Côté entrepreneuriat, Vinaye Ancharaz salue la réorientation des marchés publics en faveur des PME : « Les contrats de moins de Rs 50 millions leur seront désormais réservés, avec une marge de préférence de 30 %. C’est une mesure très favorable pour le tissu économique local », affirme-t-il. Il évoque également les incitations fiscales pour les PME investissant dans l’IA et les nouvelles technologies, et les mesures de soutien à l’exportation pour les petites structures. « Cela montre une volonté de faire monter en gamme nos petites entreprises, et de les intégrer pleinement dans la transition économique du pays », juge-t-il.

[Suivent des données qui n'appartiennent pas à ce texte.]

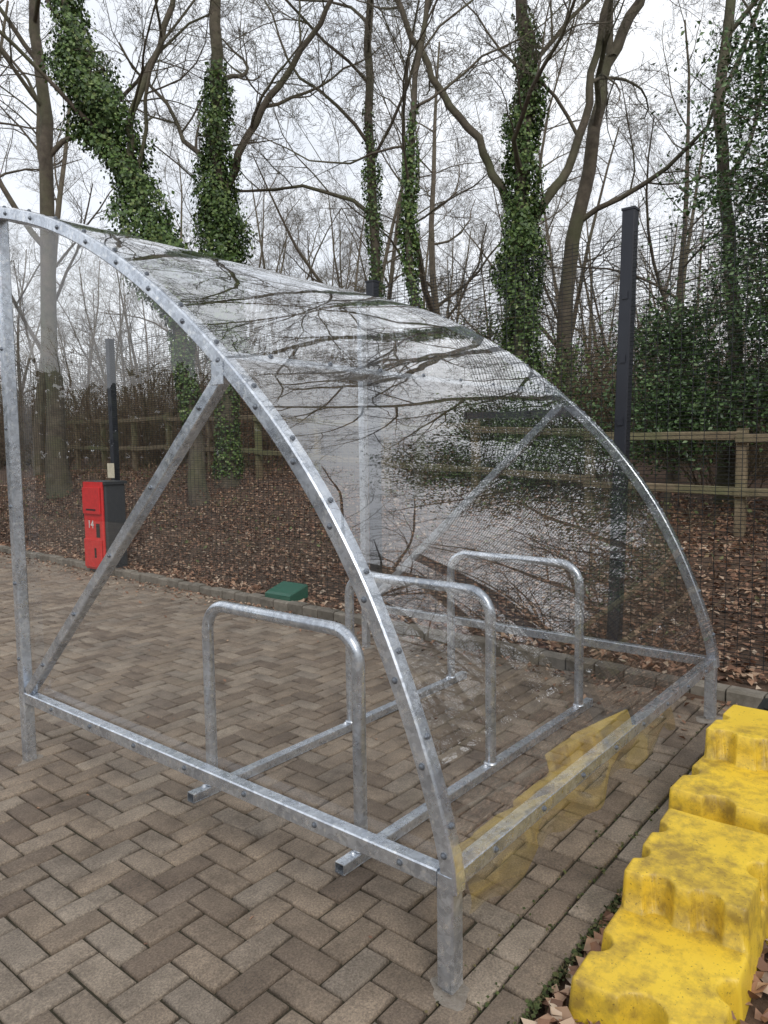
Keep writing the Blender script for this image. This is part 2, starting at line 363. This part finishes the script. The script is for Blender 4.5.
# ------------------------------------------------------------------ yellow plastic barrier blocks
def barrier(x,y,rot,tiers):
    """moulded block: stacked tiers with scalloped interlocking notches"""
    xa=min(t[0] for t in tiers)-.012; xb=max(t[1] for t in tiers)+.012; ya=min(t[2] for t in tiers)-.012; yb=max(t[3] for t in tiers)+.012
    st=.004; gx=np.arange(xa,xb,st); gy=np.arange(ya,yb,st); X,Y=np.meshgrid(gx,gy,indexing='ij'); H=np.zeros_like(X)
    for (x0,x1,y0,y1,h1,nn) in tiers:
        rc=.022; cx,cy=(x0+x1)/2,(y0+y1)/2; qx=np.abs(X-cx)-(x1-x0)/2+rc; qy=np.abs(Y-cy)-(y1-y0)/2+rc
        sd=np.hypot(np.maximum(qx,0),np.maximum(qy,0))+np.minimum(np.maximum(qx,qy),0)-rc
        for (a,b,r) in nn:
            c=r-np.hypot(X-a,Y-b); k=.008; h=np.clip(.5+.5*(sd-(c))/k,0,1); sd=c*(1-h)+sd*h+k*h*(1-h)
        d=-sd                                 # steep drafted wall, then small rounded shoulder
        wall=np.clip(d/.009,0,1); t=np.clip((d-.009)/.010,0,1); hh=(h1-.012)*wall+.012*np.sqrt(1-(1-t)**2)
        H=np.maximum(H,np.where(d>0,hh,0))
    H+=np.where(H>.03,.0012*np.sin(X*37)*np.sin(Y*29),0)
    ny_=len(gy); V=np.stack([X,Y,H],-1).reshape(-1,3); ii,jj=np.meshgrid(np.arange(len(gx)-1),np.arange(ny_-1),indexing='ij'); b=(ii*ny_+jj).ravel()
    F=np.stack([b,b+ny_,b+ny_+1,b+1],1); F=F[(V[F][:,:,2].max(1)>.0005)]
    o=npmesh('yellow_barrier_block',V,F,M_yel,None,smooth=True); o.location=(x,y,0.0); o.rotation_euler=(0,0,math.radians(rot)); return o
T1=[(0,.86,-.37,0,.11,[(.19,.0,.04),(0,-.19,.05),(.2,-.37,.04)]),
    (.36,.84,-.36,-.01,.225,[(.36,-.12,.035),(.36,-.25,.035),(.50,-.01,.035),(.68,-.01,.035),(.6,-.36,.04)])]
T2=[(0,.74,-.37,0,.235,[(0,-.18,.045),(.20,.0,.04),(.3,-.37,.04)]),
    (.34,.72,-.35,-.015,.355,[(.34,-.10,.03),(.34,-.25,.035),(.52,-.015,.035),(.6,-.35,.04)])]
barrier(.10,-.285,2,T1); barrier(1.05,-.225,-2.5,T2)
mb=MB(); beam(mb,(1.88,-.42,.0),(1.86,-.44,.33),.22,.16,.02,side=(1,0,0)); beam(mb,(1.86,-.44,.325),(1.86,-.44,.35),.14,.10,.01,side=(1,0,0)); mb.obj('black_rubber_block',M_black)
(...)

Enfin, l’économiste exprime sa satisfaction quant au retour de l’économie bleue dans les priorités nationales. « Ce secteur a été négligé trop longtemps. Or, Maurice a un potentiel maritime considérable », rappelle-t-il. Il mentionne l’initiative d’une Assise de l’Océan, qui jettera les bases d’une stratégie intégrée autour de la pêche durable, de l’aquaculture, du tourisme océanique, des énergies renouvelables marines et de la finance bleue. « Il ne s’agit pas que de discours. Une feuille de route claire est en préparation, avec des mesures concrètes », ajoute-t-il.

Vinaye Ancharaz conclut sur une note d’équilibre : « Ce budget est réformiste, mais il ne sacrifie pas la dimension humaine. Il est axé sur la rigueur, oui, mais avec une bonne dose de compassion », affirme-t-il. Malgré certaines mesures impopulaires — hausse des taxes sur les véhicules, réforme des pensions — il estime que « ce n’est pas un budget qui bouscule la population de manière brutale. Il garde le cap de la réforme sans négliger les plus fragiles ». Un budget de rupture, selon lui, mais aussi un budget de responsabilité.